• AIM OF THE TASK
Transcribe the listing in full, excluding any pictures.

╭──

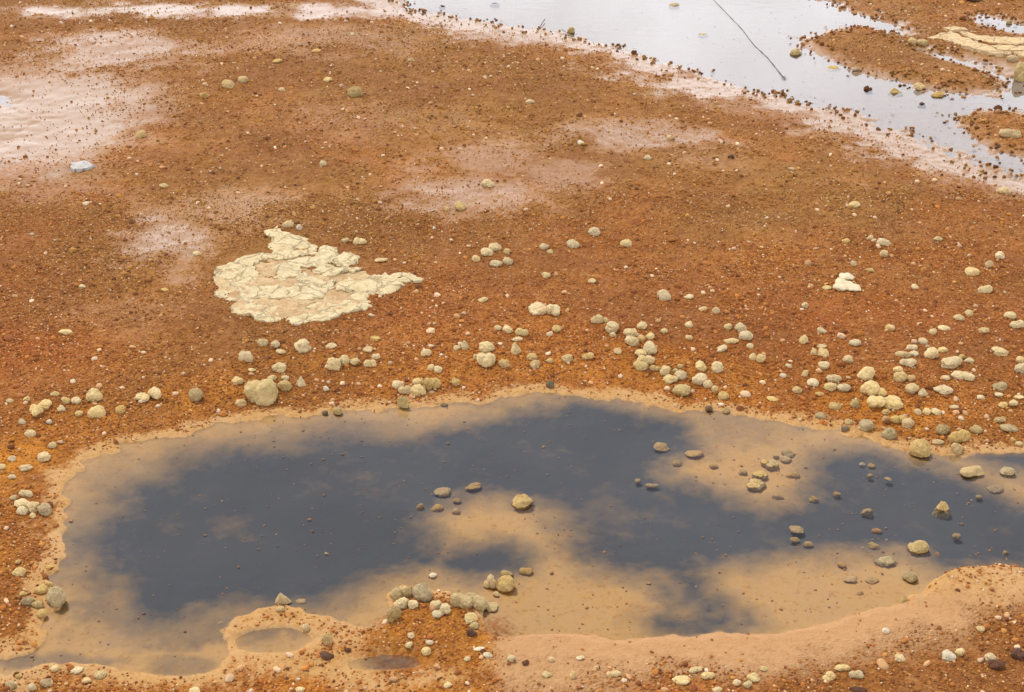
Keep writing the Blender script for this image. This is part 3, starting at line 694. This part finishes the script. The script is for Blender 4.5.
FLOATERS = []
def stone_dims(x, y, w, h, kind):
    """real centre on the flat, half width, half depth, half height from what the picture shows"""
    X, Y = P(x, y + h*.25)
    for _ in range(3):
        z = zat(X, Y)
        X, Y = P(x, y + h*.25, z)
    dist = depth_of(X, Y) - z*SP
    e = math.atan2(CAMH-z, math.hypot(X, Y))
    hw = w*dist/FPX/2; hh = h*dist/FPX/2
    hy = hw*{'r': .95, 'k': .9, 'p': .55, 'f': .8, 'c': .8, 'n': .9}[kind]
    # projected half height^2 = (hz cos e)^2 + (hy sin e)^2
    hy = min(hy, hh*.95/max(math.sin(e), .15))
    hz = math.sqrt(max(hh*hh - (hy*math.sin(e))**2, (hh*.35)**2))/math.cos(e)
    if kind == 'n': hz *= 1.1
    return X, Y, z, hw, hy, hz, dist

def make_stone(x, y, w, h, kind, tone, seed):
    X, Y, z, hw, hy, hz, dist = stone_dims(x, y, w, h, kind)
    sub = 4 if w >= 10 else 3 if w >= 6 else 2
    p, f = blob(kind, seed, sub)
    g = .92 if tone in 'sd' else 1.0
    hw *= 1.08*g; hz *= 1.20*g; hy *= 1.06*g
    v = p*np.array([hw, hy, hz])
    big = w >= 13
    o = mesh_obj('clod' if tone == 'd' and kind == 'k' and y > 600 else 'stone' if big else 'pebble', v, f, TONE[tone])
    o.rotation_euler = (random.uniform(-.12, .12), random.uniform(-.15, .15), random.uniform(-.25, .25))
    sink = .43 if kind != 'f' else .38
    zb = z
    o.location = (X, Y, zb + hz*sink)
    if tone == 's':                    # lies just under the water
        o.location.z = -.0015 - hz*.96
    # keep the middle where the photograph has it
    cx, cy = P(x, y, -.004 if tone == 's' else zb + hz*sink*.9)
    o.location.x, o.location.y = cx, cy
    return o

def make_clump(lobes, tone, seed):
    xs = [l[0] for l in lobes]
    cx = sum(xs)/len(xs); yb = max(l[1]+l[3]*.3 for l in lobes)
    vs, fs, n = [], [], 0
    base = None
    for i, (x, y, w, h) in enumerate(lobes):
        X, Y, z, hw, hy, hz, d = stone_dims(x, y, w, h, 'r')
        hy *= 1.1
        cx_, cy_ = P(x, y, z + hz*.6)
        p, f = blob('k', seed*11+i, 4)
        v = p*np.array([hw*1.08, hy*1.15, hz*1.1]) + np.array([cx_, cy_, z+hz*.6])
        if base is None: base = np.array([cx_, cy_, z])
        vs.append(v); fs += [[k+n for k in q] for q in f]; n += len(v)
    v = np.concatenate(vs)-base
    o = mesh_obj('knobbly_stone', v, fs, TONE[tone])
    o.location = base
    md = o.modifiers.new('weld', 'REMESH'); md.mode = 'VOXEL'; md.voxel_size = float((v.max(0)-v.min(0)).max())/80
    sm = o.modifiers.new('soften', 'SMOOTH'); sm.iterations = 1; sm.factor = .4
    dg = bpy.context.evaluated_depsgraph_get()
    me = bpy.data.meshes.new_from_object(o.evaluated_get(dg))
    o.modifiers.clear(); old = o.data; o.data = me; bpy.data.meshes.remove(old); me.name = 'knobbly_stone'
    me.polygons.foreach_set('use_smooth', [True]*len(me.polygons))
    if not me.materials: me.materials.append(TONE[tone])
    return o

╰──

• THE RESULT
Keep writing the Blender script for this image. This is part 3, starting at line 694. This part finishes the script. The script is for Blender 4.5.
FLOATERS = []
def stone_dims(x, y, w, h, kind):
    """real centre on the flat, half width, half depth, half height from what the picture shows"""
    X, Y = P(x, y + h*.25)
    for _ in range(3):
        z = zat(X, Y)
        X, Y = P(x, y + h*.25, z)
    dist = depth_of(X, Y) - z*SP
    e = math.atan2(CAMH-z, math.hypot(X, Y))
    hw = w*dist/FPX/2; hh = h*dist/FPX/2
    hy = hw*{'r': .95, 'k': .9, 'p': .55, 'f': .8, 'c': .8, 'n': .9}[kind]
    # projected half height^2 = (hz cos e)^2 + (hy sin e)^2
    hy = min(hy, hh*.95/max(math.sin(e), .15))
    hz = math.sqrt(max(hh*hh - (hy*math.sin(e))**2, (hh*.35)**2))/math.cos(e)
    if kind == 'n': hz *= 1.1
    return X, Y, z, hw, hy, hz, dist

def make_stone(x, y, w, h, kind, tone, seed):
    X, Y, z, hw, hy, hz, dist = stone_dims(x, y, w, h, kind)
    sub = 4 if w >= 10 else 3 if w >= 6 else 2
    p, f = blob(kind, seed, sub)
    g = .92 if tone in 'sd' else 1.0
    hw *= 1.08*g; hz *= 1.20*g; hy *= 1.06*g
    v = p*np.array([hw, hy, hz])
    big = w >= 13
    o = mesh_obj('clod' if tone == 'd' and kind == 'k' and y > 600 else 'stone' if big else 'pebble', v, f, TONE[tone])
    o.rotation_euler = (random.uniform(-.12, .12), random.uniform(-.15, .15), random.uniform(-.25, .25))
    sink = .43 if kind != 'f' else .38
    zb = z
    o.location = (X, Y, zb + hz*sink)
    if tone == 's':                    # lies just under the water
        o.location.z = -.0015 - hz*.96
    # keep the middle where the photograph has it
    cx, cy = P(x, y, -.004 if tone == 's' else zb + hz*sink*.9)
    o.location.x, o.location.y = cx, cy
    return o

def make_clump(lobes, tone, seed):
    xs = [l[0] for l in lobes]
    cx = sum(xs)/len(xs); yb = max(l[1]+l[3]*.3 for l in lobes)
    vs, fs, n = [], [], 0
    base = None
    for i, (x, y, w, h) in enumerate(lobes):
        X, Y, z, hw, hy, hz, d = stone_dims(x, y, w, h, 'r')
        hy *= 1.1
        cx_, cy_ = P(x, y, z + hz*.6)
        p, f = blob('k', seed*11+i, 4)
        v = p*np.array([hw*1.08, hy*1.15, hz*1.1]) + np.array([cx_, cy_, z+hz*.6])
        if base is None: base = np.array([cx_, cy_, z])
        vs.append(v); fs += [[k+n for k in q] for q in f]; n += len(v)
    v = np.concatenate(vs)-base
    o = mesh_obj('knobbly_stone', v, fs, TONE[tone])
    o.location = base
    md = o.modifiers.new('weld', 'REMESH'); md.mode = 'VOXEL'; md.voxel_size = float((v.max(0)-v.min(0)).max())/80
    sm = o.modifiers.new('soften', 'SMOOTH'); sm.iterations = 1; sm.factor = .4
    dg = bpy.context.evaluated_depsgraph_get()
    me = bpy.data.meshes.new_from_object(o.evaluated_get(dg))
    o.modifiers.clear(); old = o.data; o.data = me; bpy.data.meshes.remove(old); me.name = 'knobbly_stone'
    me.polygons.foreach_set('use_smooth', [True]*len(me.polygons))
    if not me.materials: me.materials.append(TONE[tone])
    return o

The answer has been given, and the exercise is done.